161. In State of Orissa v. Mamata Mohanty, (2011) 3 SCC 436, the central role played by a teacher in shaping individuals, and future citizens, was emphasized to establish that the State must be uncompromising when it comes to quality of teachers recruited. This Court ruled:
“33. In view of the above, it is evident that education is necessary to develop the personality of a person as a whole and in totality as it provides the process of training and acquiring the knowledge, skills, developing mind and character by formal schooling. Therefore, it is necessary to maintain a high academic standard and academic discipline along with academic rigour for the progress of a nation. Democracy depends for its own survival on a high standard of vocational and professional education. Paucity of funds cannot be a ground for the State not to provide quality education to its future citizens. It is for this reason that in order to maintain the standard of education the State Government provides grant-in-aid to private schools to ensure the smooth running of the institution so that the standard of teaching may not suffer for want of funds.
34. Article 21-A has been added by amending our Constitution with a view to facilitate the children to get proper and good quality education.

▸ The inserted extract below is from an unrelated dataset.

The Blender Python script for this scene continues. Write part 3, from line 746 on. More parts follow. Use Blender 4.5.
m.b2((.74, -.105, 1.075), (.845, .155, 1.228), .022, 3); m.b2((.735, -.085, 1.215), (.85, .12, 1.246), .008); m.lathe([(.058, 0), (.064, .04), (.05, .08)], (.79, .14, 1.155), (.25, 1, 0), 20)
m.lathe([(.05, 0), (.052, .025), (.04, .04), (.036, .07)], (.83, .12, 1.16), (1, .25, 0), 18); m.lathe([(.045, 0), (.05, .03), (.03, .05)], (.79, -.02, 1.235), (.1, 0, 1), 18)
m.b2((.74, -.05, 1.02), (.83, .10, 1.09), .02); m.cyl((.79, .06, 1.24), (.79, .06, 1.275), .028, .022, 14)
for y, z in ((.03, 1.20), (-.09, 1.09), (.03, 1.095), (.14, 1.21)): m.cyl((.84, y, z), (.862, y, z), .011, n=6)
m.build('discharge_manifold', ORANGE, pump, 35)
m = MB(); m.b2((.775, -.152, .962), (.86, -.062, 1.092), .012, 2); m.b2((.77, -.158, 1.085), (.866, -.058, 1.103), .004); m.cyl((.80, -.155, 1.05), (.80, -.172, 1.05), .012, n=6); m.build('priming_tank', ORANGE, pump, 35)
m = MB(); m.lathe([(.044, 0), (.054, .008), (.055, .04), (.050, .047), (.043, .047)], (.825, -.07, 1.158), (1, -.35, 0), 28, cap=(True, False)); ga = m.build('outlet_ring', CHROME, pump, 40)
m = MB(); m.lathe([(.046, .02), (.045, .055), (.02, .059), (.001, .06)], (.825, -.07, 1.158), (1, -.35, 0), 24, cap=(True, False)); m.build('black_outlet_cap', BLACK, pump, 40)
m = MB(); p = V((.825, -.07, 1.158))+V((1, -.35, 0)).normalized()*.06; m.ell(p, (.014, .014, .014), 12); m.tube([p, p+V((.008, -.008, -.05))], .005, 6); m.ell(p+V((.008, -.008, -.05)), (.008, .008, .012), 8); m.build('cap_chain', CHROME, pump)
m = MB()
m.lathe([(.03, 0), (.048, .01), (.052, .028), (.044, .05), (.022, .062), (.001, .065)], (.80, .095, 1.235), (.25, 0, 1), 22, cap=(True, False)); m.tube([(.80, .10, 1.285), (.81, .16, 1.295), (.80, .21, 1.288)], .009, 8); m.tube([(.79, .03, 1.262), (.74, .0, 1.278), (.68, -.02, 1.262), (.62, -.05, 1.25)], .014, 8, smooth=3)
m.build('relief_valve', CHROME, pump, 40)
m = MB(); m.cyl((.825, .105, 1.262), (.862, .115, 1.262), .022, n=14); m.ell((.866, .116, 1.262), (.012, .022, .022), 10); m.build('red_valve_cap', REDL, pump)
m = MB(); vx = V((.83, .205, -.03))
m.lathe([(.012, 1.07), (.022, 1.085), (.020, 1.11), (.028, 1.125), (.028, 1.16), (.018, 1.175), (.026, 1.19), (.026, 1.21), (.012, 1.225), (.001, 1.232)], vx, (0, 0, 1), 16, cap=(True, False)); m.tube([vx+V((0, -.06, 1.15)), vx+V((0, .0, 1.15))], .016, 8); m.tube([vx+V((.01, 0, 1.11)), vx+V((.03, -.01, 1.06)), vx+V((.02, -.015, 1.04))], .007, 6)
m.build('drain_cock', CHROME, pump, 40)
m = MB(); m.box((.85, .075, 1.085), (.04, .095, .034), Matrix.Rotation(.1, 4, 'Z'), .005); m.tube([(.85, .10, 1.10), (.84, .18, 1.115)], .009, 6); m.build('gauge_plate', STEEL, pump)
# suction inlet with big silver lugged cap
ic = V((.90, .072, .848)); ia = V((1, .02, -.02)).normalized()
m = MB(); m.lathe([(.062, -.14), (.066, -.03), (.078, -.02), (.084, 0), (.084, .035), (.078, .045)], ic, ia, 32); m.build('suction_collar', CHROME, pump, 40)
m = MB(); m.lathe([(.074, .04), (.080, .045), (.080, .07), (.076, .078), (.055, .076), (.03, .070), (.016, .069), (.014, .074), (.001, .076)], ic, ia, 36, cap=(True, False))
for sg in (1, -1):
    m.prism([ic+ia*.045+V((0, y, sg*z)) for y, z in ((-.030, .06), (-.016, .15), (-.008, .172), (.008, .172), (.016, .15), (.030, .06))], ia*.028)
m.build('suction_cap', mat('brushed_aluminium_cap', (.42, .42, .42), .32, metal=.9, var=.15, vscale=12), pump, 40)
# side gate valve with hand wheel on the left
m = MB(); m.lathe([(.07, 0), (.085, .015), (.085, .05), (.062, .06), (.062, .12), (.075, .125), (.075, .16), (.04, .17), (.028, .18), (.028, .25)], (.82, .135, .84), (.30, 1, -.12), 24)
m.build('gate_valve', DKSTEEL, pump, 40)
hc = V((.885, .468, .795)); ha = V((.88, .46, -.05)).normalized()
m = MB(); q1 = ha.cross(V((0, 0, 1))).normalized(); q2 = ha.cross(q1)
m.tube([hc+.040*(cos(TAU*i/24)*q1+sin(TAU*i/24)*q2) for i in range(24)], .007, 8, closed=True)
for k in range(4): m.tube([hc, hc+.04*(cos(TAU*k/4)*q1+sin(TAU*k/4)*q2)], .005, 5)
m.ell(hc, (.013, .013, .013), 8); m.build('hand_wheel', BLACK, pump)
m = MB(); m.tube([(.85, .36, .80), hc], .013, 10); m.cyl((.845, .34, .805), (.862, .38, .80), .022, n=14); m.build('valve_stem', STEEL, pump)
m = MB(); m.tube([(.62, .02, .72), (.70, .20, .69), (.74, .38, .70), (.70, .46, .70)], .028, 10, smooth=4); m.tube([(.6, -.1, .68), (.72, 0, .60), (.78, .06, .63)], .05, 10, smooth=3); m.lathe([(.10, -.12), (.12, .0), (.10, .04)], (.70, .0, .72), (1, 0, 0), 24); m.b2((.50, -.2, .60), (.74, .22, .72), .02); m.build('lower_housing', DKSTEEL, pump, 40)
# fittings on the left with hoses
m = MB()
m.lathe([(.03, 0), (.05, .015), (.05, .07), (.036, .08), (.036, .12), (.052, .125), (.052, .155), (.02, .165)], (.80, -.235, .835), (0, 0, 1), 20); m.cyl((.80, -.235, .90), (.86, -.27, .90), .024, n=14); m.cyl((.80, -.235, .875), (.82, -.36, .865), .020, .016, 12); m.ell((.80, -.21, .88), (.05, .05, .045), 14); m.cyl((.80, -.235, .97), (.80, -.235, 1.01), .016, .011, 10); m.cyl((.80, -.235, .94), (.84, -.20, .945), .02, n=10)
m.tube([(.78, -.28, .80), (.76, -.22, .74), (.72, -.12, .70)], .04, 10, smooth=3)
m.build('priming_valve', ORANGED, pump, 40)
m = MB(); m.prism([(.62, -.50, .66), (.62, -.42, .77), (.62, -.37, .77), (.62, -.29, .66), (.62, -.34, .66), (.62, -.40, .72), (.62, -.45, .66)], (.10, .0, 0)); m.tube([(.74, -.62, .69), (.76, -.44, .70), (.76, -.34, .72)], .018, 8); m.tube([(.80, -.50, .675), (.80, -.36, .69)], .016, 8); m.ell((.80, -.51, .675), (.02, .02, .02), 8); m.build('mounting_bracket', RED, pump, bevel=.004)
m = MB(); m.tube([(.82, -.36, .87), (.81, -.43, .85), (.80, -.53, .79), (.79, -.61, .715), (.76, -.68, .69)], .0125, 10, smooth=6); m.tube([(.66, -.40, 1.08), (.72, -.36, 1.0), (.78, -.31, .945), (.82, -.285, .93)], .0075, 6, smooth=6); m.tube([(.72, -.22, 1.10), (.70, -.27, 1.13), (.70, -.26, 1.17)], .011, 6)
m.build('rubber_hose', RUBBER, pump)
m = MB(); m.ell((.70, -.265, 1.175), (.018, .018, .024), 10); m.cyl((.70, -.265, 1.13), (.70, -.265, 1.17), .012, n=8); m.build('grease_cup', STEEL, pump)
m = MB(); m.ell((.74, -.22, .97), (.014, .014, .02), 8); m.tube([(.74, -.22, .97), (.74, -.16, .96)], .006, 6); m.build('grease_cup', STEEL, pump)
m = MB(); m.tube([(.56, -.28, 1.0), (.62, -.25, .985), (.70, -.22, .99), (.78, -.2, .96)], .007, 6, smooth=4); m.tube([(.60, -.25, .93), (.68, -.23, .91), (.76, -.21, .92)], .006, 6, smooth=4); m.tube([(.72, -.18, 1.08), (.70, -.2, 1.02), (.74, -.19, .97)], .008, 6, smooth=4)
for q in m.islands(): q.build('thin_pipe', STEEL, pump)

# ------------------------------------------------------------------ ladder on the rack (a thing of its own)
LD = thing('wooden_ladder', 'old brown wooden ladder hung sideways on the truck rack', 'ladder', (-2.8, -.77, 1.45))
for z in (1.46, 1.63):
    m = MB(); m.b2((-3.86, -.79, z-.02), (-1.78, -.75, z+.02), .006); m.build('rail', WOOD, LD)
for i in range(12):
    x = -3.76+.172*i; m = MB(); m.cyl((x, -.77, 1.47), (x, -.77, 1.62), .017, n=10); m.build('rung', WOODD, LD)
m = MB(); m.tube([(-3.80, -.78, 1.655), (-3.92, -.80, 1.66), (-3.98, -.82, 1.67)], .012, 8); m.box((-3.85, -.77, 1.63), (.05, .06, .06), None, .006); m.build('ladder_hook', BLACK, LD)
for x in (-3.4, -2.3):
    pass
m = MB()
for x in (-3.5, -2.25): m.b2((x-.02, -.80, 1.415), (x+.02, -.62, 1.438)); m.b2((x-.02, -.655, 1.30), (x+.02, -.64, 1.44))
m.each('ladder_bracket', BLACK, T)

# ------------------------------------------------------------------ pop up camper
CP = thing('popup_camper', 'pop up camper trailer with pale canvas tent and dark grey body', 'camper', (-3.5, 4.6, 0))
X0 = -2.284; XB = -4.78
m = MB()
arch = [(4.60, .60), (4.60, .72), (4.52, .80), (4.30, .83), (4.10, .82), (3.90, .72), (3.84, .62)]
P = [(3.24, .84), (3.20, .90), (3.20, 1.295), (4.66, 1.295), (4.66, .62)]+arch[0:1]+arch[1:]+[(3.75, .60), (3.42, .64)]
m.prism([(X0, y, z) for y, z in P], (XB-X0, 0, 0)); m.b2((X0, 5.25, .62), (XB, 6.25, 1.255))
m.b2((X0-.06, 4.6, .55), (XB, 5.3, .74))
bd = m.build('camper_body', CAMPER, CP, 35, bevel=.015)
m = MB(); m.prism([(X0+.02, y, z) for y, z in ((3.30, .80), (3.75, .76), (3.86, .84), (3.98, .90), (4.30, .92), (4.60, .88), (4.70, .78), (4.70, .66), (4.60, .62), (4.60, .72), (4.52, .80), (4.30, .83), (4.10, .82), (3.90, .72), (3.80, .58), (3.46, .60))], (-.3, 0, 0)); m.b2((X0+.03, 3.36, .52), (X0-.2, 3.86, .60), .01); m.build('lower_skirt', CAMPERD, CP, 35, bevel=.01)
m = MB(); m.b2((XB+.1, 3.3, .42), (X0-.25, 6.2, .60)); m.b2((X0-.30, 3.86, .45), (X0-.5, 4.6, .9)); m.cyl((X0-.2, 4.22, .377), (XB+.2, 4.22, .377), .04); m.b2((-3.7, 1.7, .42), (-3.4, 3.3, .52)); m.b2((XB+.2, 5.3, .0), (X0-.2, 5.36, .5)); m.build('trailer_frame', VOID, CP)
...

However, the quality of education would depend on various factors but the most relevant of them is excellence of teaching staff. In view thereof, quality of teaching staff cannot be compromised. The selection of the most suitable persons is essential in order to maintain excellence and the standard of teaching in the institution. It is not permissible for the State that while controlling the education it may impinge the standard of education. It is, in fact, for this reason that norms of admission in institutions have to be adhered to strictly. Admissions in mid-academic sessions are not permitted to maintain the excellence of education.”
162. The primacy of providing elementary education and strict compliance with teaching standards and qualifications was highlighted, in Bhartiya Seva Samaj Trust v. Yogeshbhai Ambalal Patel, (2012) 9 SCC 310, in the following words:
“26. … education and particularly that elementary/basic education has to be qualitative and for that the trained teachers are required. The legislature in its wisdom after consultation with the expert body fixes the eligibility for a particular discipline taught in a school. Thus, the eligibility so fixed requires very strict compliance and any appointment made in contravention thereof must be held to be void.”
163. While reflecting on free and compulsory education, we cannot, therefore, be oblivious of the need for quality education to be imparted to children aged between 6 and 14 years. Compromising the quality of a teacher would necessarily compromise quality of education, and is a direct threat to the right of children to quality education which is a necessary concomitant of the right guaranteed by Article 21A. This, in turn, would render the entire object and purpose of the RTE Act meaningless. In the sphere of primary education, a qualified teacher, at the very least, would be an assurance of quality education. Quality of education is, therefore, inherent in the right to education under Article 21A.